La simultaneidad de esa investidura con la entrada en vigor y aplicación de la amnistía no sólo sería oprobiosa para el conjunto de los españoles, sino que ridiculizaría a Sánchez hasta el extremo de que todos sus demás defectos quedarían sepultados bajo el de la incompetencia.

La moviola del reseteo del procés con la proclama del "hacer de la necesidad, virtud", la escena de Santos Cerdán bajo la foto de las urnas del 1-O, la negociación con el mediador salvadoreño y todas las demás piruetas para desdecirse de lo dicho y defender lo indefendible, se convertiría en el obituario audiovisual de Sánchez.

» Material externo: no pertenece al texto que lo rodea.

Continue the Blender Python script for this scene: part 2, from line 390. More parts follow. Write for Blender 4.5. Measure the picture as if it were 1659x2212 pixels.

"España necesita cuanto antes un gobierno capaz de legislar, con una mayoría estable y homogénea que defienda los valores constitucionales"

La amnistía se transformaría así en la carabina de Ambrosio del sanchismo. Sólo faltaría el consecuente castigo rotundo en las urnas europeas para hacer ineludibles unas nuevas generales, a menos que Sánchez optara por intentar resistir como presidente zombie hasta la desintegración total.

No negaré que cada vez veo más conveniente acelerar la clarificación de la situación política. España necesita cuanto antes un gobierno capaz de legislar, basado en una mayoría estable y homogénea que defienda los valores constitucionales. Pero nunca estaré entre quienes deseen que eso tenga como preámbulo ni el triunfo de Bildu ni la investidura de Puigdemont.

Por mucho que el primer impacto de esas patadas lo fuéramos a recibir en el trasero de Sánchez y a corto plazo hasta nos compensara el castigo, sus secuelas no iban a dejar de ser menos dolorosas y graves para el conjunto de los españoles. Ojalá el PP acreciente sus posibilidades en la recta final de las campañas —tiene dos buenos candidatos—, pero con las actuales encuestas lo más sensato es decir Bildu no, Illa sí.